Le tragique, la beauté et l’énergumène, la mort, le cirque et la mélancolie se mêlent, se répondent d’un point à un autre. C’est bien nous parmi ces corps ou ces fantômes sur cette terre parcourue d’eau et de reflets. Nous qui nous souvenons que, malgré l’animal pendu à l’arbre du Tenant Farmer de Wyeth, le ventre violet des bêtes égorgées de Georg Trakl, les crimes de la bureaucratie de James Ellroy ou de Victor Serge, le cri aigu du Wozzeck d’Alban Berg, malgré les grimaces de ce qui n’est que le songe d’un monde de bruits et de fureurs, l’art d’Éric Corne va, solitaire, têtu, vers une lumière sourde, lunaire ou voilée, mais plus puissante et continue que l’éclat irradiant de la cruauté.

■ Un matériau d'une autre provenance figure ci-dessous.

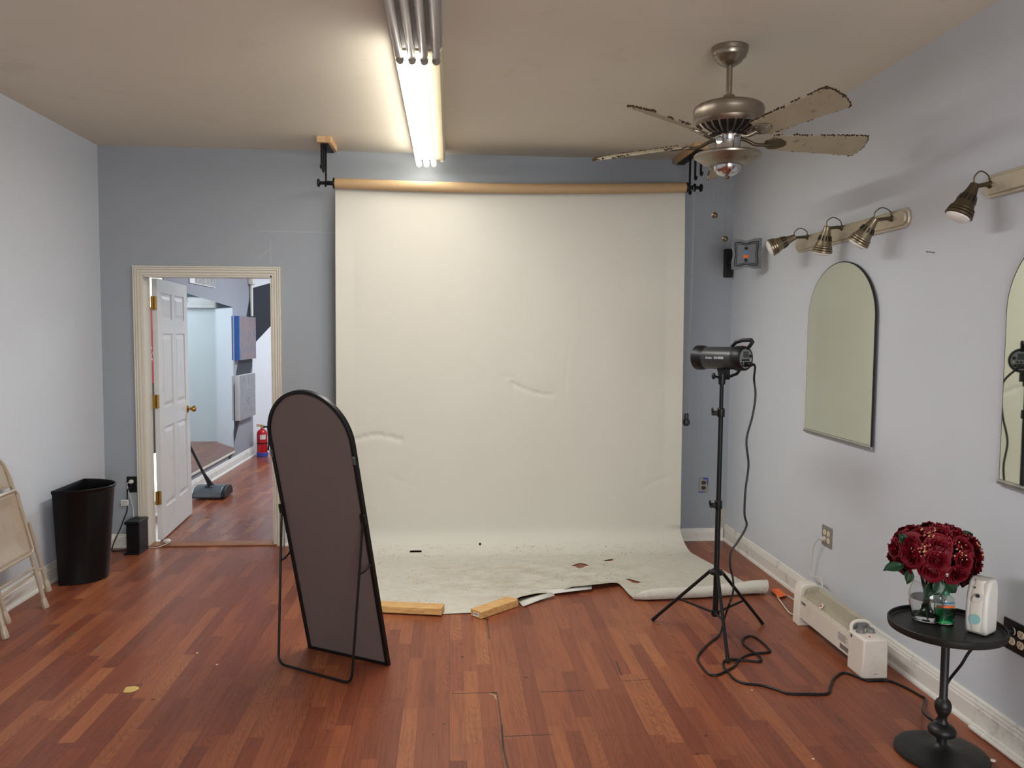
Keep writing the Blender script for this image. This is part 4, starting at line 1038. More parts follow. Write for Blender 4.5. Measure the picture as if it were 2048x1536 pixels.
# ------------------------------------------------------------------ arched mirrors on the right wall
def wall_mirror(yc, hw, z0, zs_, ztop, label, tilt):
    t = thing('wall_mirror', (XR, yc, z0), label, 'mirror', 'arched frameless mirrors on the right wall')
    YZ = Matrix(((0, 0, -1, XR), (1, 0, 0, 0), (0, 1, 0, 0), (0, 0, 0, 1)))
    out = [(yc-hw, z0), (yc+hw, z0)]+[(yc+hw*math.cos(PI*i/40), zs_+(ztop-zs_)*math.sin(PI*i/40)) for i in range(41)]
    inn = [(yc+(y-yc)*.985, z0+.003+(z-z0)*.992) for y, z in out]
    YZ = Matrix.Translation((XR-.001, yc+hw, 0)) @ Matrix.Rotation(math.radians(-tilt), 4, 'Z') @ Matrix.Translation((-XR, -yc-hw, 0)) @ YZ
    RZ = Matrix.Translation((XR-.001, yc+hw, 0)) @ Matrix.Rotation(math.radians(-tilt), 4, 'Z') @ Matrix.Translation((-XR, -yc-hw, 0))
    MB().prism(out, .001, .0085, YZ).build('dark_edge', 'slot', t, smooth=0)
    MB().prism(inn, .0086, .010, YZ).build('mirror_glass', 'mirror', t, smooth=0)
    MB().box((XR-.016, yc-hw-.002, z0-.012), (XR-.001, yc+hw+.002, z0-.002), RZ).box((XR-.016, yc-hw-.002, z0-.012), (XR-.0125, yc+hw+.002, z0+.006), RZ).build('bottom_channel', 'chrome', t, smooth=0)
    return t
wall_mirror(4.222, .388, 1.03, 1.69, 1.998, 'arched frameless mirror under the three-headed track light', .7)
wall_mirror(2.520, .388, 1.03, 1.69, 1.998, 'arched frameless mirror cut off by the right edge of the photo', 3.7)
nl = PX(1870, 505); tag(MB().tube([nl, nl+V((-.03, .012, .004))], .0018, 6).ball(nl+V((-.03, .012, .004)), .0035, 6, 4).build('wall_nail', 'charcoal'), 'bare nail in the right wall between the two arched mirrors', 'nail')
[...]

Il va vers les gestes d’un désir et d’un amour humain qui, grâce à leurs pauvretés, leurs maladresses, acquièrent une force et une tendresse qui sont, je crois, les garants de l’intégrité de ce foyer inépuisable, de l’énergie qu’est la création vécue au-delà de ces avatars qui nous entourent. C’est le sujet de la peinture d’Éric Corne, à travers les drames du siècle, mais avec pour guide un art qui croit encore à sa capacité de penser le monde et, qui sait, peut-être de le changer.
Comme le dit James Ellroy : « […] c’est une histoire qui est là en permanence, elle ne finit pas de se dérouler. Elle m’apprend sans cesse des choses nouvelles2. »
Olivier Kaeppelin
1 Modernité, modernité, éd. Verdier, 1988, p.199.
2 Underworld USA, éd. Rivages, 2009, p. 841.